Works Having No Copyright

Parallel Import

The present Copyright Ordinance outlaws parallel import ( ) of a copyright work. Goods of parallel import for the purpose of the Copyright Ordinance means a copy of that work which was lawfully manufactured in the country or territory where it was made. Such works, despite being authentic, are defined by the Ordinance as 'infringing copy'. According to the Ordinance, a copy of copyright work imported into Hong Kong by way of parallel import and which, if made in Hong Kong, would have either infringed the copyright in that work, or breached an exclusive licence agreement relating to the software, is regarded as an infringing copy.
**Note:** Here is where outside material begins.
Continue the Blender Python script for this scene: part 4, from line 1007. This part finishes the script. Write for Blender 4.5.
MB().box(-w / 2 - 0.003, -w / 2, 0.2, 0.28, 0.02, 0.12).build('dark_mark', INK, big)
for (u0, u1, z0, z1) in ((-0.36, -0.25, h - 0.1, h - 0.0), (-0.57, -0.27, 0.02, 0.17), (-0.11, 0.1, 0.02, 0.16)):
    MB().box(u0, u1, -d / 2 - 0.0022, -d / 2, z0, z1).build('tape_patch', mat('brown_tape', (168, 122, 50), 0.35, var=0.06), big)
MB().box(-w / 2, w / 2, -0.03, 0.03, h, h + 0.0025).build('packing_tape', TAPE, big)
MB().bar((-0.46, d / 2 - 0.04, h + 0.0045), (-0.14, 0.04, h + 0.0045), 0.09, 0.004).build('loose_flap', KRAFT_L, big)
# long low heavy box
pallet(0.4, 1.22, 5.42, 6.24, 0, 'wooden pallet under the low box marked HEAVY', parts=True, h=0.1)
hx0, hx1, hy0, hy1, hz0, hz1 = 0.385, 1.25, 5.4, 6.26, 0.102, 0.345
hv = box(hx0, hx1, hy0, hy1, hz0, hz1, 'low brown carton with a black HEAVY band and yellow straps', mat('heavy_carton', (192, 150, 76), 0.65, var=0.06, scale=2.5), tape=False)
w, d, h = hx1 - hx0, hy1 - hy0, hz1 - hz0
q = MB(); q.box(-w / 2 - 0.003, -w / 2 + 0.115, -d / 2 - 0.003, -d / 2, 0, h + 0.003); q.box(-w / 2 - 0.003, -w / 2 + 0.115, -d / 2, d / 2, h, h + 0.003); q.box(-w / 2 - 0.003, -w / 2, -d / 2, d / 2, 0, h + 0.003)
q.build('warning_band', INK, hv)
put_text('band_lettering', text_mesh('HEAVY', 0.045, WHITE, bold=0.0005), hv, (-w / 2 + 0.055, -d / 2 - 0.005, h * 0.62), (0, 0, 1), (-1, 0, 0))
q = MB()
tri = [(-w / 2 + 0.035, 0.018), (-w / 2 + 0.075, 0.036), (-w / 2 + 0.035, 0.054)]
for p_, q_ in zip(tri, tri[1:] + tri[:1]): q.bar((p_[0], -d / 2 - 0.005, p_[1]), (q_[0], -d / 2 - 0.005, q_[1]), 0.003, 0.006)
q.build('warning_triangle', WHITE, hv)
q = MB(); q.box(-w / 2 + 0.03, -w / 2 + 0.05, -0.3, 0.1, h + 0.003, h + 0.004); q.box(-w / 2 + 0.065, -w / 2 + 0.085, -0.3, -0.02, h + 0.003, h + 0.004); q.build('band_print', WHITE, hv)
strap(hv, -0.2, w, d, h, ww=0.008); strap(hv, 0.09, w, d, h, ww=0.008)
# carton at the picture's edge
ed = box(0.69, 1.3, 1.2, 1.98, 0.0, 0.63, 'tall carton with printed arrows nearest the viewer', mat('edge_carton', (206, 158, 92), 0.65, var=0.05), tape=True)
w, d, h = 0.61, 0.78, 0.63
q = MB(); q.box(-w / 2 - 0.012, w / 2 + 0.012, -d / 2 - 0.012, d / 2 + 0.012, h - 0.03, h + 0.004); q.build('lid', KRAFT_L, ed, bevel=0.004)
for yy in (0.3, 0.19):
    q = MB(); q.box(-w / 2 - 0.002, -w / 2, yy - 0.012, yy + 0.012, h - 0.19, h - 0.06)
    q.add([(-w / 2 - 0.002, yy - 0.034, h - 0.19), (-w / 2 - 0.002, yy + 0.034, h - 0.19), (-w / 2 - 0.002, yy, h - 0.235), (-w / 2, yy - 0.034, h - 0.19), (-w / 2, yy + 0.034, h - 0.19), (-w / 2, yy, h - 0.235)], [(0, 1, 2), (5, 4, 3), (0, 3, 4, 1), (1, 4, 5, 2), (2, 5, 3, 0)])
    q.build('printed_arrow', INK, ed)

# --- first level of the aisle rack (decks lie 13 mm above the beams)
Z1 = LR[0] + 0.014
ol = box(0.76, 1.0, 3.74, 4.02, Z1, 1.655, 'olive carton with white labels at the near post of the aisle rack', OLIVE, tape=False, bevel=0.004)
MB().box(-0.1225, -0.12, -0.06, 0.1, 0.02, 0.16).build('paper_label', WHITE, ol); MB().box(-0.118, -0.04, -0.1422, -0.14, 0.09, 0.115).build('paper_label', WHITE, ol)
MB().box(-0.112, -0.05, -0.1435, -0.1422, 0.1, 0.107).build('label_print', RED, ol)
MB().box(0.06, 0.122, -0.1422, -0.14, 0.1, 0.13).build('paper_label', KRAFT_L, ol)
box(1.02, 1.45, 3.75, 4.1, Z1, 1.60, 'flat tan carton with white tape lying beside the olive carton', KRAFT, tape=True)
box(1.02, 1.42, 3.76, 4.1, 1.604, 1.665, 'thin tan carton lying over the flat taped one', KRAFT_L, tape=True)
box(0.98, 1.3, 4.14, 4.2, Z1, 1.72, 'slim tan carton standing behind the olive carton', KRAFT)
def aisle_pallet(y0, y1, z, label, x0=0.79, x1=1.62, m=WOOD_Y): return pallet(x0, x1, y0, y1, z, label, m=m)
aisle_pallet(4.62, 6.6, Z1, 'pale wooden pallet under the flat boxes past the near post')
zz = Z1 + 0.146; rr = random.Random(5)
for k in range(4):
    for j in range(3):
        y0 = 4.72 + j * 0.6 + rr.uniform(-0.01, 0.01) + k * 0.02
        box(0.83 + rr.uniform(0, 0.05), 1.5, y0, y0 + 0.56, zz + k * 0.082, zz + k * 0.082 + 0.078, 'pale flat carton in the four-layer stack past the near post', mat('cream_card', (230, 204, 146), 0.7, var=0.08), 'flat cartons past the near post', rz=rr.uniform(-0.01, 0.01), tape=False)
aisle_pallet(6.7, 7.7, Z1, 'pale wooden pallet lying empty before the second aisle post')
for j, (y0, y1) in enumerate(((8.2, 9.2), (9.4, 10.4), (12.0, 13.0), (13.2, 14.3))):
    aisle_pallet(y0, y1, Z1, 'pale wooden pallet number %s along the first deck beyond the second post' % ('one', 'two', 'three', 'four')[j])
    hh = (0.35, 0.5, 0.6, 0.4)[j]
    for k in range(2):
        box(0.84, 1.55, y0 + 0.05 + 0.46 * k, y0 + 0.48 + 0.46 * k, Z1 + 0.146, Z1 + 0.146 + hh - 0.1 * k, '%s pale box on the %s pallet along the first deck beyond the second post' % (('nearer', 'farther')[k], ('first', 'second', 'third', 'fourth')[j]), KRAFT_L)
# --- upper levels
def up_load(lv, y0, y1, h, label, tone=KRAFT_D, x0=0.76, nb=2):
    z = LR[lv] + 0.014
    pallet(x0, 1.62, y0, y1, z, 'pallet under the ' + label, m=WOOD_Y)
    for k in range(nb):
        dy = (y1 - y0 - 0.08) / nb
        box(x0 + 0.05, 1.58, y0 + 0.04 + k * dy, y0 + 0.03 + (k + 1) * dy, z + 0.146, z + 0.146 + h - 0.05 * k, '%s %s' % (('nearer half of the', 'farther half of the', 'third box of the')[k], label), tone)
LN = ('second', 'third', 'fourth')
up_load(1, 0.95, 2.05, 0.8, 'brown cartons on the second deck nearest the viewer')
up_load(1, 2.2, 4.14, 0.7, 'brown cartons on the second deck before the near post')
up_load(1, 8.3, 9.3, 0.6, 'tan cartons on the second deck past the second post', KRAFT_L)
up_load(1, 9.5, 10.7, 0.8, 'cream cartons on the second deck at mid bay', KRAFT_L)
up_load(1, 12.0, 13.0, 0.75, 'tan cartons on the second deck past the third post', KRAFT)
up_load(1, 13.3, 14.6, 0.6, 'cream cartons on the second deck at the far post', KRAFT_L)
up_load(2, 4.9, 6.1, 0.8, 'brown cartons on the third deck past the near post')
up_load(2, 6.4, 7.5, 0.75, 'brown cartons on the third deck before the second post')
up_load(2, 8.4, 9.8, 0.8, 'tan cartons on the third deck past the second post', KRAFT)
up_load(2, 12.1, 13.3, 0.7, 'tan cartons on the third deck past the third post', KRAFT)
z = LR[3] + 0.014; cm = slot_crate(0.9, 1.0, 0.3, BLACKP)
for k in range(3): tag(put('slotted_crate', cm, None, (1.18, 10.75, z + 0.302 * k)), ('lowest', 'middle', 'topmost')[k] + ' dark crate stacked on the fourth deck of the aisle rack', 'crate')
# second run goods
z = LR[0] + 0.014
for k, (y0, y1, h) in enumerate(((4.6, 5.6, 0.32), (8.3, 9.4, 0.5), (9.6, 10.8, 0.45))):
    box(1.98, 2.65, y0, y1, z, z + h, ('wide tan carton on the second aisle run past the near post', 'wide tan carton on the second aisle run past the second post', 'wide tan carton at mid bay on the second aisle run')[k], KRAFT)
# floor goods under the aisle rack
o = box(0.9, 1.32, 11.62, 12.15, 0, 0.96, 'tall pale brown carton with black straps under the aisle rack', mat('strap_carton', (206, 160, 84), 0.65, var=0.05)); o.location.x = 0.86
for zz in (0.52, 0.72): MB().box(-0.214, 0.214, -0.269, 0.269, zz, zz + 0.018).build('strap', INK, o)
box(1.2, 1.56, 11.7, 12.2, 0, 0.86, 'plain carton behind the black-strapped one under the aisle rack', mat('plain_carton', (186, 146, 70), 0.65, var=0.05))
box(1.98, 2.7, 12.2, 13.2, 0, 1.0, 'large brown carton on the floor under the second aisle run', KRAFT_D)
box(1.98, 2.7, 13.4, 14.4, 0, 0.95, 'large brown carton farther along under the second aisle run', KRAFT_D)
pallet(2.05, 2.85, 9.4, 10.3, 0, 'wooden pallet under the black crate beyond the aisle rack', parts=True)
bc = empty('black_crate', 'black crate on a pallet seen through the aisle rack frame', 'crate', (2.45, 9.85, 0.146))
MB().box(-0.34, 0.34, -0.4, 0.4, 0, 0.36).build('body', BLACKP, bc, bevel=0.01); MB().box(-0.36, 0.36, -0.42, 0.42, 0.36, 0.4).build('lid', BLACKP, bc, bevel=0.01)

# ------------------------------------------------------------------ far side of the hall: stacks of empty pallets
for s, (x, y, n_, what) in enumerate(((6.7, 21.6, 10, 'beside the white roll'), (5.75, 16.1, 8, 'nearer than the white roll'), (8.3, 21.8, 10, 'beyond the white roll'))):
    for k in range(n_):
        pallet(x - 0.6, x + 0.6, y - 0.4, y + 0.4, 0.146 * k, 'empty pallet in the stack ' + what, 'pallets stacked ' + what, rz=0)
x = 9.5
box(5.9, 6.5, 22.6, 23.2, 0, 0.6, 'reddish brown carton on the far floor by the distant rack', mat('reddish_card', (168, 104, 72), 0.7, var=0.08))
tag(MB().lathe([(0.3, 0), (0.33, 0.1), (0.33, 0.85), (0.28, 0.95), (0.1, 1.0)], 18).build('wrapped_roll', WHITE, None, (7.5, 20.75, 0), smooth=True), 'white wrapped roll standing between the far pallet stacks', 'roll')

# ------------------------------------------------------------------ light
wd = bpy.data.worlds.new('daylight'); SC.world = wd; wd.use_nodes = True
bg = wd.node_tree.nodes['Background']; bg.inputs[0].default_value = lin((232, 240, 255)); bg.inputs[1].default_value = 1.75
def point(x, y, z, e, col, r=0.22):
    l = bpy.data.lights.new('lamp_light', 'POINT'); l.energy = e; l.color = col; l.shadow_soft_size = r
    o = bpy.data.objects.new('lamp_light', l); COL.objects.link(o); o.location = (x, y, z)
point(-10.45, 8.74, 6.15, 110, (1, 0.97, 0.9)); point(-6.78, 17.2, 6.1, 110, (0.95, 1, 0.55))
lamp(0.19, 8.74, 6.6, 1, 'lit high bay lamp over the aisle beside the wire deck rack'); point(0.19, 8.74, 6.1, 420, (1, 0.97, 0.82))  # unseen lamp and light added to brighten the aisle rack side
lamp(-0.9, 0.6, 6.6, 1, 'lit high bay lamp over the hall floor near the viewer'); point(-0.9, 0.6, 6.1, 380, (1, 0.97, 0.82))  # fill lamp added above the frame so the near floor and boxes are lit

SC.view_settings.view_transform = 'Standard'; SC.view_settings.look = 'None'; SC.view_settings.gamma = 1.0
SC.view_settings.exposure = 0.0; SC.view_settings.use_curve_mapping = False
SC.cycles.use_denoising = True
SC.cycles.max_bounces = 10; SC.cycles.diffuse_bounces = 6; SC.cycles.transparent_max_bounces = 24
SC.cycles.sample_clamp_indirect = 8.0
Whether the goods so imported are 'infringing copy' has a time element, namely it only been published for 18 months or less.

Henceforth, if the works are so imported into Hong Kong and are possessed for the purpose of, in connection with or in the course of trade or business, it is a criminal offence. The penalty is just like possessing a 'pirated copy' of a work. The maximum penalty is $50,000 per infringing copy (which is in fact a copy so imported by parallel import) and 4 years imprisonment.

Goods having been published for more than 18 months will not attract criminal liability. It will nevertheless potentially attract civil liability under the trade mark laws.

In May, 2001, the Industry and Commerce Bureau has released for consultation a proposal to remove the criminal and civil liability elements on possession etc of computer programs imported into Hong Kong by parallel import. The proposal originated from the public's outcry of insufficient competitiveness of the market in computer programs. The consultation closes on 15 June 2001.